● Exercise objective:
Output every entry exactly as given.

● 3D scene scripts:

· · ·

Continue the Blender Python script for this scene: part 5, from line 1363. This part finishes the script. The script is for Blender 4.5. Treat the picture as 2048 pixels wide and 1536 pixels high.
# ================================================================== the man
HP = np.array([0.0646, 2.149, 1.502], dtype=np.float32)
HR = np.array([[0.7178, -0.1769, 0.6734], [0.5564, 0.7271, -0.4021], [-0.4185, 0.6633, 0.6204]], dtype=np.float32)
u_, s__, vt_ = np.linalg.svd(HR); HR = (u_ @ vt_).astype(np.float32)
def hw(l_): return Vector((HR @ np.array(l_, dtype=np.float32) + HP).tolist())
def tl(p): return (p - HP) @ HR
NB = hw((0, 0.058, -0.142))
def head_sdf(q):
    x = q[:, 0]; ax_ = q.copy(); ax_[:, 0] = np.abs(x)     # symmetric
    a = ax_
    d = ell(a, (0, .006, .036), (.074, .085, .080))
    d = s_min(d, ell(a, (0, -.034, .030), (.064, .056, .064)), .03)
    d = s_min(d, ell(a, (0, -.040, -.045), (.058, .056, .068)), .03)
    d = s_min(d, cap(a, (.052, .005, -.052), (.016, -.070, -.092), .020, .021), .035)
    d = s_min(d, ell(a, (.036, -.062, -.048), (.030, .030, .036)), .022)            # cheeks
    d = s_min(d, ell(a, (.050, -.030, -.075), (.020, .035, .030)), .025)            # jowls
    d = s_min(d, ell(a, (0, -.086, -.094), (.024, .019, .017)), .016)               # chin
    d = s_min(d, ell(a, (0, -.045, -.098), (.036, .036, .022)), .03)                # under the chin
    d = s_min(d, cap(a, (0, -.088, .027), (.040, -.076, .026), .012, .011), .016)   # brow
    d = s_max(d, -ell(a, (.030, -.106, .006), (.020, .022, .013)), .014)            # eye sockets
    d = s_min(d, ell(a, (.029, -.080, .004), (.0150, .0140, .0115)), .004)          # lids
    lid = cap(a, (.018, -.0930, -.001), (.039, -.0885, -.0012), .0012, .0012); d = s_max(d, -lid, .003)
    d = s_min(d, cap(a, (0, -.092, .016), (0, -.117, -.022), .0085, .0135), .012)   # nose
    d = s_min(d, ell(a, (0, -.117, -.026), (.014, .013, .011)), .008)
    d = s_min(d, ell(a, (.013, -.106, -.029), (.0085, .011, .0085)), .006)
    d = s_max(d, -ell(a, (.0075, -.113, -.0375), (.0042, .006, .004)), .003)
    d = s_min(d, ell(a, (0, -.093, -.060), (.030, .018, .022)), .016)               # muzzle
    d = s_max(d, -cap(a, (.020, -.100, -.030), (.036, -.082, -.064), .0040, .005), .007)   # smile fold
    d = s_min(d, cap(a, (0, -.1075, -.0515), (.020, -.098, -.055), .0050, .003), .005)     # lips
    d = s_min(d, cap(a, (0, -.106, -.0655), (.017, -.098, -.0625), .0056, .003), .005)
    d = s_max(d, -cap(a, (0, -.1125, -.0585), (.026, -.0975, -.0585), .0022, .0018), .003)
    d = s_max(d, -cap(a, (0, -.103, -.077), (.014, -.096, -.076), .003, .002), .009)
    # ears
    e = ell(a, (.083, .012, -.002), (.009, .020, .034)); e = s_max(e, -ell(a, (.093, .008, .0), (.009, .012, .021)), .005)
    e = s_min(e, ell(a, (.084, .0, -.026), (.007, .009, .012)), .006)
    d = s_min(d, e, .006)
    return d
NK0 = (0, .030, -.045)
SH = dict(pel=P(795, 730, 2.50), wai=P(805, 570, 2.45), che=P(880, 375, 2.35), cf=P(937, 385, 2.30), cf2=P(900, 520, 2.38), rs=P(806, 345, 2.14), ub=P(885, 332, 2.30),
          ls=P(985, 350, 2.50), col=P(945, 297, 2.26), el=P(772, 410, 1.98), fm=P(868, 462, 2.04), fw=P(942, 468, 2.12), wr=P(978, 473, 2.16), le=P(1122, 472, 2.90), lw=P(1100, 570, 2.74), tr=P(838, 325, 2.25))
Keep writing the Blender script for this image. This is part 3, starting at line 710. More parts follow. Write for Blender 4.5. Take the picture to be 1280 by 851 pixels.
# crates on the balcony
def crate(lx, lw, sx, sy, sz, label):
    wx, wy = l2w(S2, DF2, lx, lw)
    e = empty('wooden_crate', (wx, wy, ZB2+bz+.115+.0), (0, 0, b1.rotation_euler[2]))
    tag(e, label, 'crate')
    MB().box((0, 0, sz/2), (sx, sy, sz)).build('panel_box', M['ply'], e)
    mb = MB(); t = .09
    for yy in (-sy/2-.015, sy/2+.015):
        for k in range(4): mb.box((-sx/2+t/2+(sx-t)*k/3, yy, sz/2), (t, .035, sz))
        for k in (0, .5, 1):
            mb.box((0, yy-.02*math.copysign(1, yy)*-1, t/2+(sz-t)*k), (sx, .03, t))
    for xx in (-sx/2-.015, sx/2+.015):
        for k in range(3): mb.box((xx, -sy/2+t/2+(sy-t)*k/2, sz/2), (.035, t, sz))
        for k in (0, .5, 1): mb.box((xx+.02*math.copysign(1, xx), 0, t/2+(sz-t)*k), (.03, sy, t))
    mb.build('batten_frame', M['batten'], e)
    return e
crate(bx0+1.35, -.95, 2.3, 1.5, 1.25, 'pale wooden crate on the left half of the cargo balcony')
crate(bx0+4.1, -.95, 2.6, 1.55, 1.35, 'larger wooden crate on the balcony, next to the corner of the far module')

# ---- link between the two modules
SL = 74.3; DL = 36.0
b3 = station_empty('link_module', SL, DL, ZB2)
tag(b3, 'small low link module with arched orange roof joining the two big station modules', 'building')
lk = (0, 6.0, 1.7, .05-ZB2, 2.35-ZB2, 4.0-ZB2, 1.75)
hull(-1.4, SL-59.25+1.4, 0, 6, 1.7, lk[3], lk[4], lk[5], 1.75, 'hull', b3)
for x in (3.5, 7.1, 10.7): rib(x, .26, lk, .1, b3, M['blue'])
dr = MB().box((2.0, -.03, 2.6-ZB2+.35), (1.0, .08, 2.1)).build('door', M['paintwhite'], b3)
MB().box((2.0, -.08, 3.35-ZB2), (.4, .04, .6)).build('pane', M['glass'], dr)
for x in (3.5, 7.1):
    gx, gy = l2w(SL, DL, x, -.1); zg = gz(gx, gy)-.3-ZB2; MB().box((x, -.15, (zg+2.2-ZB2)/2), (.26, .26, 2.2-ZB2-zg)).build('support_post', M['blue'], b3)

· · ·

● Task answer:
Continue the Blender Python script for this scene: part 5, from line 1363. This part finishes the script. The script is for Blender 4.5. Treat the picture as 2048 pixels wide and 1536 pixels high.
# ================================================================== the man
HP = np.array([0.0646, 2.149, 1.502], dtype=np.float32)
HR = np.array([[0.7178, -0.1769, 0.6734], [0.5564, 0.7271, -0.4021], [-0.4185, 0.6633, 0.6204]], dtype=np.float32)
u_, s__, vt_ = np.linalg.svd(HR); HR = (u_ @ vt_).astype(np.float32)
def hw(l_): return Vector((HR @ np.array(l_, dtype=np.float32) + HP).tolist())
def tl(p): return (p - HP) @ HR
NB = hw((0, 0.058, -0.142))
def head_sdf(q):
    x = q[:, 0]; ax_ = q.copy(); ax_[:, 0] = np.abs(x)     # symmetric
    a = ax_
    d = ell(a, (0, .006, .036), (.074, .085, .080))
    d = s_min(d, ell(a, (0, -.034, .030), (.064, .056, .064)), .03)
    d = s_min(d, ell(a, (0, -.040, -.045), (.058, .056, .068)), .03)
    d = s_min(d, cap(a, (.052, .005, -.052), (.016, -.070, -.092), .020, .021), .035)
    d = s_min(d, ell(a, (.036, -.062, -.048), (.030, .030, .036)), .022)            # cheeks
    d = s_min(d, ell(a, (.050, -.030, -.075), (.020, .035, .030)), .025)            # jowls
    d = s_min(d, ell(a, (0, -.086, -.094), (.024, .019, .017)), .016)               # chin
    d = s_min(d, ell(a, (0, -.045, -.098), (.036, .036, .022)), .03)                # under the chin
    d = s_min(d, cap(a, (0, -.088, .027), (.040, -.076, .026), .012, .011), .016)   # brow
    d = s_max(d, -ell(a, (.030, -.106, .006), (.020, .022, .013)), .014)            # eye sockets
    d = s_min(d, ell(a, (.029, -.080, .004), (.0150, .0140, .0115)), .004)          # lids
    lid = cap(a, (.018, -.0930, -.001), (.039, -.0885, -.0012), .0012, .0012); d = s_max(d, -lid, .003)
    d = s_min(d, cap(a, (0, -.092, .016), (0, -.117, -.022), .0085, .0135), .012)   # nose
    d = s_min(d, ell(a, (0, -.117, -.026), (.014, .013, .011)), .008)
    d = s_min(d, ell(a, (.013, -.106, -.029), (.0085, .011, .0085)), .006)
    d = s_max(d, -ell(a, (.0075, -.113, -.0375), (.0042, .006, .004)), .003)
    d = s_min(d, ell(a, (0, -.093, -.060), (.030, .018, .022)), .016)               # muzzle
    d = s_max(d, -cap(a, (.020, -.100, -.030), (.036, -.082, -.064), .0040, .005), .007)   # smile fold
    d = s_min(d, cap(a, (0, -.1075, -.0515), (.020, -.098, -.055), .0050, .003), .005)     # lips
    d = s_min(d, cap(a, (0, -.106, -.0655), (.017, -.098, -.0625), .0056, .003), .005)
    d = s_max(d, -cap(a, (0, -.1125, -.0585), (.026, -.0975, -.0585), .0022, .0018), .003)
    d = s_max(d, -cap(a, (0, -.103, -.077), (.014, -.096, -.076), .003, .002), .009)
    # ears
    e = ell(a, (.083, .012, -.002), (.009, .020, .034)); e = s_max(e, -ell(a, (.093, .008, .0), (.009, .012, .021)), .005)
    e = s_min(e, ell(a, (.084, .0, -.026), (.007, .009, .012)), .006)
    d = s_min(d, e, .006)
    return d
NK0 = (0, .030, -.045)
SH = dict(pel=P(795, 730, 2.50), wai=P(805, 570, 2.45), che=P(880, 375, 2.35), cf=P(937, 385, 2.30), cf2=P(900, 520, 2.38), rs=P(806, 345, 2.14), ub=P(885, 332, 2.30),
          ls=P(985, 350, 2.50), col=P(945, 297, 2.26), el=P(772, 410, 1.98), fm=P(868, 462, 2.04), fw=P(942, 468, 2.12), wr=P(978, 473, 2.16), le=P(1122, 472, 2.90), lw=P(1100, 570, 2.74), tr=P(838, 325, 2.25))
Keep writing the Blender script for this image. This is part 3, starting at line 710. More parts follow. Write for Blender 4.5. Take the picture to be 1280 by 851 pixels.
# crates on the balcony
def crate(lx, lw, sx, sy, sz, label):
    wx, wy = l2w(S2, DF2, lx, lw)
    e = empty('wooden_crate', (wx, wy, ZB2+bz+.115+.0), (0, 0, b1.rotation_euler[2]))
    tag(e, label, 'crate')
    MB().box((0, 0, sz/2), (sx, sy, sz)).build('panel_box', M['ply'], e)
    mb = MB(); t = .09
    for yy in (-sy/2-.015, sy/2+.015):
        for k in range(4): mb.box((-sx/2+t/2+(sx-t)*k/3, yy, sz/2), (t, .035, sz))
        for k in (0, .5, 1):
            mb.box((0, yy-.02*math.copysign(1, yy)*-1, t/2+(sz-t)*k), (sx, .03, t))
    for xx in (-sx/2-.015, sx/2+.015):
        for k in range(3): mb.box((xx, -sy/2+t/2+(sy-t)*k/2, sz/2), (.035, t, sz))
        for k in (0, .5, 1): mb.box((xx+.02*math.copysign(1, xx), 0, t/2+(sz-t)*k), (.03, sy, t))
    mb.build('batten_frame', M['batten'], e)
    return e
crate(bx0+1.35, -.95, 2.3, 1.5, 1.25, 'pale wooden crate on the left half of the cargo balcony')
crate(bx0+4.1, -.95, 2.6, 1.55, 1.35, 'larger wooden crate on the balcony, next to the corner of the far module')

# ---- link between the two modules
SL = 74.3; DL = 36.0
b3 = station_empty('link_module', SL, DL, ZB2)
tag(b3, 'small low link module with arched orange roof joining the two big station modules', 'building')
lk = (0, 6.0, 1.7, .05-ZB2, 2.35-ZB2, 4.0-ZB2, 1.75)
hull(-1.4, SL-59.25+1.4, 0, 6, 1.7, lk[3], lk[4], lk[5], 1.75, 'hull', b3)
for x in (3.5, 7.1, 10.7): rib(x, .26, lk, .1, b3, M['blue'])
dr = MB().box((2.0, -.03, 2.6-ZB2+.35), (1.0, .08, 2.1)).build('door', M['paintwhite'], b3)
MB().box((2.0, -.08, 3.35-ZB2), (.4, .04, .6)).build('pane', M['glass'], dr)
for x in (3.5, 7.1):
    gx, gy = l2w(SL, DL, x, -.1); zg = gz(gx, gy)-.3-ZB2; MB().box((x, -.15, (zg+2.2-ZB2)/2), (.26, .26, 2.2-ZB2-zg)).build('support_post', M['blue'], b3)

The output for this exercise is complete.